Check the listing below line by line and report how many lines hold "scene", with no other words.
:: Data segment
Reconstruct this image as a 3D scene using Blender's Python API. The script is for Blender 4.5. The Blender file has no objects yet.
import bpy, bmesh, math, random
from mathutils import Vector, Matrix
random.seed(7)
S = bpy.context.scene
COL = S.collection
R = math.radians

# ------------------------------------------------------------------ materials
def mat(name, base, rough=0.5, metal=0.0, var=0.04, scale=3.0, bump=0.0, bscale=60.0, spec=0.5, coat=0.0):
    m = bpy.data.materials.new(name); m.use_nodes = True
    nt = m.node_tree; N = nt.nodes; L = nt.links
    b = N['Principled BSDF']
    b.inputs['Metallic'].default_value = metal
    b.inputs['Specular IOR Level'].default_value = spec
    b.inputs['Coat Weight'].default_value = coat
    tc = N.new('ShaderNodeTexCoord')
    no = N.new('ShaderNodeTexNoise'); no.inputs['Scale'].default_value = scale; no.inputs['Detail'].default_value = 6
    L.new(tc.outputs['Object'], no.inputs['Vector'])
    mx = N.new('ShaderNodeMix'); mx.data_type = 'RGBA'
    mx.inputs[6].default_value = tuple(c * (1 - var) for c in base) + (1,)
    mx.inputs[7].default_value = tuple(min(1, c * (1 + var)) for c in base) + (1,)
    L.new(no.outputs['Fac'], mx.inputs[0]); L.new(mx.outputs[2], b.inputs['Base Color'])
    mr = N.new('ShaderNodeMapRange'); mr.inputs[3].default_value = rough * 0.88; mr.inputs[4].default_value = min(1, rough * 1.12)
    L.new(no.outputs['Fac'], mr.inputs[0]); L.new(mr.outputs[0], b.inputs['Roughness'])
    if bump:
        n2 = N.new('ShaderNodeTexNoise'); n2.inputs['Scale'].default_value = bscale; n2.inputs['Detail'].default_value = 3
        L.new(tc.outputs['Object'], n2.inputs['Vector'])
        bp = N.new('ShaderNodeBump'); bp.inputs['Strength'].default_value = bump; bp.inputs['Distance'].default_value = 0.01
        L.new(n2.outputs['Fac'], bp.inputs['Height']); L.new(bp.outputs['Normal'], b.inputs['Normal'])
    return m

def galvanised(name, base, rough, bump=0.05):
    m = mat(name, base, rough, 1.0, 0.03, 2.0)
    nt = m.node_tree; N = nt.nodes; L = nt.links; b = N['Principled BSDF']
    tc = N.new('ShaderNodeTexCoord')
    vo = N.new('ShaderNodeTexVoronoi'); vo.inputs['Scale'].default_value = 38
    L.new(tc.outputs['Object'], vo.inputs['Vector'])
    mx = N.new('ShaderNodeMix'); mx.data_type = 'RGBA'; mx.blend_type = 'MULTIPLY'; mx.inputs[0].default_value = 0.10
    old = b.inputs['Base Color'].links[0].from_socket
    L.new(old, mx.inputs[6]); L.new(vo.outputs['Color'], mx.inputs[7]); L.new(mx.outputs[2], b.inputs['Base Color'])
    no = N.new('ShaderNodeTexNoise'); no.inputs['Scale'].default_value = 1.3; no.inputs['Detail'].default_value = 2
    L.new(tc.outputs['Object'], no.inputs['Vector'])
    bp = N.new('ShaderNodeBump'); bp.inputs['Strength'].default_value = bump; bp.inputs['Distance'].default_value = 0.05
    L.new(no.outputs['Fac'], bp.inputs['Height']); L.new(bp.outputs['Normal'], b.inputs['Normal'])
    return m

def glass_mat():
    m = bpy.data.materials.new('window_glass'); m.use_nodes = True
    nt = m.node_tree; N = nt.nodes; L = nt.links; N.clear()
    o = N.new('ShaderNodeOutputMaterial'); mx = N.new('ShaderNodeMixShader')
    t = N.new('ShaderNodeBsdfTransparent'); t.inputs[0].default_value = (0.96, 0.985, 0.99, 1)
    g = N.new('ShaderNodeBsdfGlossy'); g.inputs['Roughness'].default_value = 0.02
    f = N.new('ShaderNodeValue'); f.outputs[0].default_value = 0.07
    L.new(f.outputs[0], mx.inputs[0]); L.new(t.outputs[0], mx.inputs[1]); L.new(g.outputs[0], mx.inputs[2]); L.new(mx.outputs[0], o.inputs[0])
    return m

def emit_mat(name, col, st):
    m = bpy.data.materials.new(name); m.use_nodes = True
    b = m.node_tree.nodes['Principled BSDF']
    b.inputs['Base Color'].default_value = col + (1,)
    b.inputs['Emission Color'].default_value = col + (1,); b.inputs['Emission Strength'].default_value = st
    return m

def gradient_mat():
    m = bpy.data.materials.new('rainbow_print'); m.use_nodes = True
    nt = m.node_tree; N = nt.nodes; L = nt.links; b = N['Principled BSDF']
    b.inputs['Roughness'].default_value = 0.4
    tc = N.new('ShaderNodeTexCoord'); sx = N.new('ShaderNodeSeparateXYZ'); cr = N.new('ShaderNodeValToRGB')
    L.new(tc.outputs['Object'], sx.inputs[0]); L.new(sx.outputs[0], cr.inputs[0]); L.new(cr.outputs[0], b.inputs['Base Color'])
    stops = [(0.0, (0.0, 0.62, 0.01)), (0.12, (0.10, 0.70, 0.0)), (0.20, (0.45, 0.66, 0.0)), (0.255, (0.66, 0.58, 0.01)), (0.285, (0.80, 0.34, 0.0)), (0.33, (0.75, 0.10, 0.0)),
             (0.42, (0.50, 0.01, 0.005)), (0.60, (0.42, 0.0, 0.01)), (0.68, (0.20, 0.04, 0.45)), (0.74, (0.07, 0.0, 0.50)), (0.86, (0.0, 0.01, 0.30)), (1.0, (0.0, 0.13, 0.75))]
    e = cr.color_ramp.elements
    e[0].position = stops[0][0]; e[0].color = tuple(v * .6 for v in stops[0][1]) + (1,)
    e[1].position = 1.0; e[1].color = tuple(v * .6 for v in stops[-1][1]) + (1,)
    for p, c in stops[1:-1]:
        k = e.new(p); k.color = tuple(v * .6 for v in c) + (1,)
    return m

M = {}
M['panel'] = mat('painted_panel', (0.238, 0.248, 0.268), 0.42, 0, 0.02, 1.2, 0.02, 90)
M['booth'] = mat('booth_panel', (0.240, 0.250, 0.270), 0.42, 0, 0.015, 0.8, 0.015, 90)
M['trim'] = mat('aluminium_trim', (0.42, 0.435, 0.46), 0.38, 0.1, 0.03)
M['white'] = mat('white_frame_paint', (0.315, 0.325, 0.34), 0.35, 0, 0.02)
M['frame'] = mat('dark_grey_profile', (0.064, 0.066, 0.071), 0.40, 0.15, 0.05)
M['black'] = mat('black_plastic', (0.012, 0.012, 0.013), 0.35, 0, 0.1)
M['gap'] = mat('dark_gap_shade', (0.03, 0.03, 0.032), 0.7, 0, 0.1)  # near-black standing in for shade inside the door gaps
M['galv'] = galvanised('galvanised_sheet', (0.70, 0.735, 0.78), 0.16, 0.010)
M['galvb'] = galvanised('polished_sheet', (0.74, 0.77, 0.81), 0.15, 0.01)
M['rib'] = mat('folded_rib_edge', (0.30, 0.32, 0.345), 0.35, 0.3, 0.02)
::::
* _Task result_:
2